Maruti Suzuki tweaks exports strategy, shifts focus to Africa, Latin America



The Maruti 800 may no longer be as popular with Indian car buyers as it used to. But the iconic small car, manufactured by Maruti Suzuki India Ltd, the country’s largest car maker, is selling big in Africa. Over 4,600 units were shipped to Algeria alone, the company’s largest market in the continent, till August this financial year — an average monthly rise of 62 per cent.

The rising demand for the Maruti 800 in Africa reflects a shift in Maruti Suzuki’s export strategy, which, till a few years ago, was focussed on the European market. Officials say the company turned its attention to emerging markets in Asia and Latin America, as sales in Europe took a hit after European governments discontinued their car scrappage schemes in 2009. The scrappage programmes are government budget schemes to promote the replacement of old vehicles with modern ones.

Of the 47,000-odd units Maruti Suzuki exported between April and August this year, as much as 82 per cent went to non-European markets, compared with 23 per cent in 2009-10. While as much 30 per cent of the export volumes came from Africa (up from eight per cent in 2009-10), Latin America contributed 28 per cent (up from five per cent in FY10). Europe’s share in the company’s exports dwindled to 18 per cent from a record 77 per cent (114,000 units) in FY10.

“After the scrappage scheme was discontinued in Europe, we had to develop alternative sales pockets to maintain exports. Africa is a big market with nearly two million vehicles sold there annually,” said Shashank Srivastava, executive director (international market development) of Maruti Suzuki.

“However, nearly half the sales happen in used cars, with people preferring to buy bigger pre-owned vehicles. We decided to target those customers who hadn’t made purchase decisions to push sales of new cars,” he added.

To bring in more numbers, the company has diversified its product mix. It has started shipping out sedan DZire to Africa. Apart from the Maruti 800, it also sells small cars such as the Alto, the Alto K10 and the A-Star there. Large markets in the continent are Algeria, Angola, Mozambique, Nigeria and Egypt.

The company has a similar story to tell of Latin America, where it has grown sales fourfold to 21,000 units over the past four years.

However, this export journey is not free of challenges. In India, Maruti Suzuki is the market leader with a strong brand appeal and a robust distribution network. But in Africa, selling a made-in-India car proved difficult as initially, even distributors were sceptical. The company brought them to India for workshops.

“When they saw that nearly every second car plying on Indian roads is a Maruti Suzuki car, it changed their perception. Globally, in some markets, we have a small footprint, the brand is not well-known, but that, too, is an opportunity,” Srivastava said.
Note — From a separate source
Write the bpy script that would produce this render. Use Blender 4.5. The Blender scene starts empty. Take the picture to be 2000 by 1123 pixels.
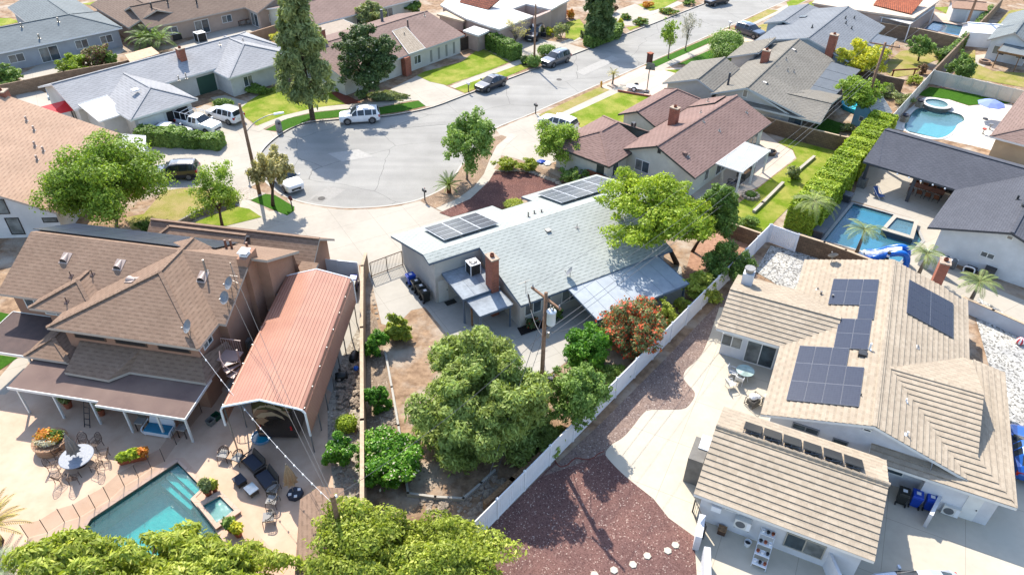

Describing the global market sentiments, he added: “In the domestic market, economic indicators are uniform across regions, but globally, many things affect sales. For instance, when copper prices go up, input costs rise in India. This leads to an increase in prices of vehicles and puts pressure on sales. But in Chile, which is a big exporter of copper, the market sentiment becomes buoyant. Rising commodity prices have a positive impact on markets in Brazil, Chile and Australia.”

Maruti Suzuki’s net profit plunged a whopping 29 per cent to Rs 1,635 crore last financial year on the back of adverse foreign exchange (forex) fluctuations and sluggish sales of petrol vehicles. The car maker’s net forex exposure stands at $1.7 billion (Rs 8,985 crore). The company plans to reduce it by 65 per cent to $600 million by 2014-15.

“Over the last two years, the yen (Japanese currency) has strengthened by 50 per cent, while the dollar has appreciated by nearly 20 per cent, which has raised substantially our import bills. The natural hedge against fluctuating exchange rates is to increase exports,” Srivastava said.

While programmes have been put in place to improve localisation levels, along with vendors, to slash import bill by 28 per cent to $ 1.8 billion from the current $ 2.5 billion over the next three years, revenues from exports are targeted to grow 50 per cent to $1.2 billion.